Sure, the rules are tricky, but the tax free trades are done all the time.

 If you bought property for $100,000 say 10 years ago and you have claimed about

$30,000 of depreciation expense (after allocating something to land), then your tax basis is about $70,000.   If it is worth $90,000 today and you sold it, the taxable gain would be $ 20,000.  Your prior year taxes were reduced because of the depreciation expense.  You can avoid being taxable on that gain if you do a section 1031 exchange.

 To meet the section 1031 deadlines of 1) you must identify possible replacement property within 45 days of sale of the old property and 2) you must receive title to the new property within 180 days of the sale date for your trade will qualify.

 If you sell the property late in the year and replace it in the following year, be sure to not file your tax return until the transaction is fully completed.  You might get an extension of time to file just to be sure.
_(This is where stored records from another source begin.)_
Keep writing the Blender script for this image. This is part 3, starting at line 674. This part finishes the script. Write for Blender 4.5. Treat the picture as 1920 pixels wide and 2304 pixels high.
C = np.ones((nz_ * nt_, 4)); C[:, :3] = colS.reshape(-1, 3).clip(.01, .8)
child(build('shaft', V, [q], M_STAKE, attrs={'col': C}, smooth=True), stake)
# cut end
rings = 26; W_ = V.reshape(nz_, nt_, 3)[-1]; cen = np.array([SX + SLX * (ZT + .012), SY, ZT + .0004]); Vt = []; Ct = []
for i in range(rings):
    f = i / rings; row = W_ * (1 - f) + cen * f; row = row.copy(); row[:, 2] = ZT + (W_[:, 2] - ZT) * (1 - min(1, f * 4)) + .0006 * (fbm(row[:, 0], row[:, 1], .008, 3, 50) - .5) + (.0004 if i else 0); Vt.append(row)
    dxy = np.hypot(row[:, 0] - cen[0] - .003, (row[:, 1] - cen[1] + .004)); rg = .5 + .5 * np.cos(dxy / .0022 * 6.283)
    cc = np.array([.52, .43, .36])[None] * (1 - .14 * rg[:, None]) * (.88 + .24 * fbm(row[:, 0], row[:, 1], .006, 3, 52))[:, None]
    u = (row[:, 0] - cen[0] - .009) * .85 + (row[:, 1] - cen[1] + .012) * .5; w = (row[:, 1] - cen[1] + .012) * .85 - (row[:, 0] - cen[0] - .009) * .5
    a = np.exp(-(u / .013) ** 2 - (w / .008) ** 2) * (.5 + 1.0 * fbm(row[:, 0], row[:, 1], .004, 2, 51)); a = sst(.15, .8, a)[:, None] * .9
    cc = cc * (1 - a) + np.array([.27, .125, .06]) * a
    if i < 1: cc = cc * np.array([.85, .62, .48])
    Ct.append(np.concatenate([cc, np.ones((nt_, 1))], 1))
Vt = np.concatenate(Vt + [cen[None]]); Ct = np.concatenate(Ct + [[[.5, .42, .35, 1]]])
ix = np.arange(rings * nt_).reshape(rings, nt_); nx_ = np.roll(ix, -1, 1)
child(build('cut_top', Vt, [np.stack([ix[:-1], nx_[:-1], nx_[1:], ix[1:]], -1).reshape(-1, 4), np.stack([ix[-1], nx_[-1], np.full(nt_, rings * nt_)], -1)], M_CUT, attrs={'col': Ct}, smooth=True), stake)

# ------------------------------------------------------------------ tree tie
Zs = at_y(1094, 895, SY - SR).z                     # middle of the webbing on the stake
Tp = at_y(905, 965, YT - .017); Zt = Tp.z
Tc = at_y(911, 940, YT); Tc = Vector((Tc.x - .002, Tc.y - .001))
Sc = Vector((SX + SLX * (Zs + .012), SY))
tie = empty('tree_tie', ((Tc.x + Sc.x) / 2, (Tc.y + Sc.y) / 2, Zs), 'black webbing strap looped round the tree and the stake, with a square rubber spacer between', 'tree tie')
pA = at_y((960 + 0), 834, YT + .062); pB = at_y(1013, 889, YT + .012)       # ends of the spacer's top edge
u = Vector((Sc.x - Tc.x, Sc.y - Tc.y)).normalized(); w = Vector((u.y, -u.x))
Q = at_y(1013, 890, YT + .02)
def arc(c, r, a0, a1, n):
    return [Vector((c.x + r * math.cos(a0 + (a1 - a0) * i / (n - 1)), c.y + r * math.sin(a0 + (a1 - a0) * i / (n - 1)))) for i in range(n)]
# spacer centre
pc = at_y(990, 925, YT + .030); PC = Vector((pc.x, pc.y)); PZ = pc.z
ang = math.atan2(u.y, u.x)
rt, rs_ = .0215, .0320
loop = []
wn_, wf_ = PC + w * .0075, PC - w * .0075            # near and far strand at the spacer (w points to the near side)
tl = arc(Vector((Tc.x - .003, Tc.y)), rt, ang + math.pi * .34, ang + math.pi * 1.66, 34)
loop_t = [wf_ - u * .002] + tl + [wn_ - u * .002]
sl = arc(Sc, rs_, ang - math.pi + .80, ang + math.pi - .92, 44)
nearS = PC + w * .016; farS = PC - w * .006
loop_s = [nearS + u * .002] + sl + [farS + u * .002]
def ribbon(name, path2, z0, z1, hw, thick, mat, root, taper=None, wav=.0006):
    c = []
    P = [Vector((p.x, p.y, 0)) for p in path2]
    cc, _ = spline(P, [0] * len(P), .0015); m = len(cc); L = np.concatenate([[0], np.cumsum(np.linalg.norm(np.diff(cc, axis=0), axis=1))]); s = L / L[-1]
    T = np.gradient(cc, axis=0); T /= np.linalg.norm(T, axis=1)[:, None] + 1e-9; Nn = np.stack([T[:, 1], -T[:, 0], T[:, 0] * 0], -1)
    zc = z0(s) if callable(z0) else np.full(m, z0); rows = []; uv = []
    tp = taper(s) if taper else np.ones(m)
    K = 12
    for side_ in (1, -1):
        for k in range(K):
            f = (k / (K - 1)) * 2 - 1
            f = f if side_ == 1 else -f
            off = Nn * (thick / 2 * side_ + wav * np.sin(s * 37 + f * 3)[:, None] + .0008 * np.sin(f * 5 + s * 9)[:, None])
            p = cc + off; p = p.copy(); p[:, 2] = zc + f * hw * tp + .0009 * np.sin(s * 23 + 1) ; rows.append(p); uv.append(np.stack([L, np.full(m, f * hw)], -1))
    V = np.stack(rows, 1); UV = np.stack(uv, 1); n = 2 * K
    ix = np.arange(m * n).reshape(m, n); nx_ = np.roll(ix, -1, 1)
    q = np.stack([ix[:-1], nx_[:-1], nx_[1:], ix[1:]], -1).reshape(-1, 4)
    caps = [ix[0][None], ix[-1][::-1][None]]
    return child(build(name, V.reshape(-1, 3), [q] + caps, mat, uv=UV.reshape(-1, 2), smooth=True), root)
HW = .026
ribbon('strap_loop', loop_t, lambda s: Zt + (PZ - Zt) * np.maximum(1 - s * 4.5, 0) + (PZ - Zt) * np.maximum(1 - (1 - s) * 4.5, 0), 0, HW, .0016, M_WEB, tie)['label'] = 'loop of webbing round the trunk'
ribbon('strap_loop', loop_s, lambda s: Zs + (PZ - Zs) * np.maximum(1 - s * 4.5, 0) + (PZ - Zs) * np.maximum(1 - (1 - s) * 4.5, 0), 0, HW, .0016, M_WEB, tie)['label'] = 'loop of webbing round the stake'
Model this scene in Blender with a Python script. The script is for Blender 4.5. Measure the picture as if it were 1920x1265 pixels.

 However, some folks have been surprised to learn that if they had $50,000 of mortgage on the old property and the new property only has $30,000 of mortgage, the reduction of $20,000 is taxable “boot”.   If you receive property with a greater mortgage than what you gave up, you don’t have taxable “boot”.

 Congress defines “like kind” real estate in an interesting manner.  A sale of an apartment house with a purchase of bare land qualifies.  An exchange of real property located in the United States for real property located outside of the United States does not qualify.  Most exchanges of real property qualify.

 You can trade raw land for a commercial building or vice versa.  However your home does not qualify as investment real estate in the eyes of the tax code.

 There is a special rule about dealing with related parties.  If you receive property in a like kind exchange with your controlled partnership or related persons, and they sell the property before two years has passed, the original exchange does not qualify for tax free trade status.

 If you hold your new property until death, the “step up in tax basis” will be a benefit, you just have to die to get it for your heirs.  The gain is not taxed at all.

 Did you hear “Whatever your lot, cultivate it”.